A German court on Thursday handed down a 21-month suspended jail sentence to the father of a teenager who shot dead 15 people before killing himself at his old school in 2009.
Joerg Kretschmer, a 52-year-old businessman, was found guilty of manslaughter and of breaking gun laws.
His son Tim, 17, was able to take his father’s 9mm Beretta pistol in March 2009 and use it in his killing spree in the southern town of Winnenden.
Fearing a break-in, Joerg Kretschmer kept his gun by the bedside, rather than locking it away, a mistake the court said cost the lives of nine of Tim’s fellow students, three teachers and three others.
Presiding judge Reiner Skujat said the father had failed in his duty to keep the weapon in a secure place and knew that his son was “psychologically unstable.”
Nevertheless, the judge stressed that the father was not on trial for the crimes of his son.

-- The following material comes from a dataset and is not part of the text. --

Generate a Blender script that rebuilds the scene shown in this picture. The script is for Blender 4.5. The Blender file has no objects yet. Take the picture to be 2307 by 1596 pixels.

“The accused is only a fraction as guilty as his son,” Skujat said.
Mitigating the sentence in the judge’s view was the fact that Kretschmer had cooperated with the court and had expressed regret.
The prosecution had argued for a two-year suspended sentence, whereas the defense had said that he had already suffered enough with the loss of his son and the knowledge of what he had done.
Kretschmer “will have to suffer his whole life knowing he was the father of a mass murderer,” Skujat said.
As the trial opened, Kretschmer offered a partial apology to the victims’ families, saying he “often asked himself how this could have happened” and that it was a “huge human failing” that he had not realized how disturbed his son was.
However, Kretschmer’s statement was read out by his lawyer and Kretschmer himself did not speak during the trial, a strategy the judge criticized as “strange and offensive” for the families of the victims.
“The question of how a 17-year-old could become a mass murderer and why all the warning signals were ignored remains unanswered,” the judge said.
Kretschmer’s lawyer, Hans Steffan, said his client would appeal the verdict, but was relieved that the sentence was suspended.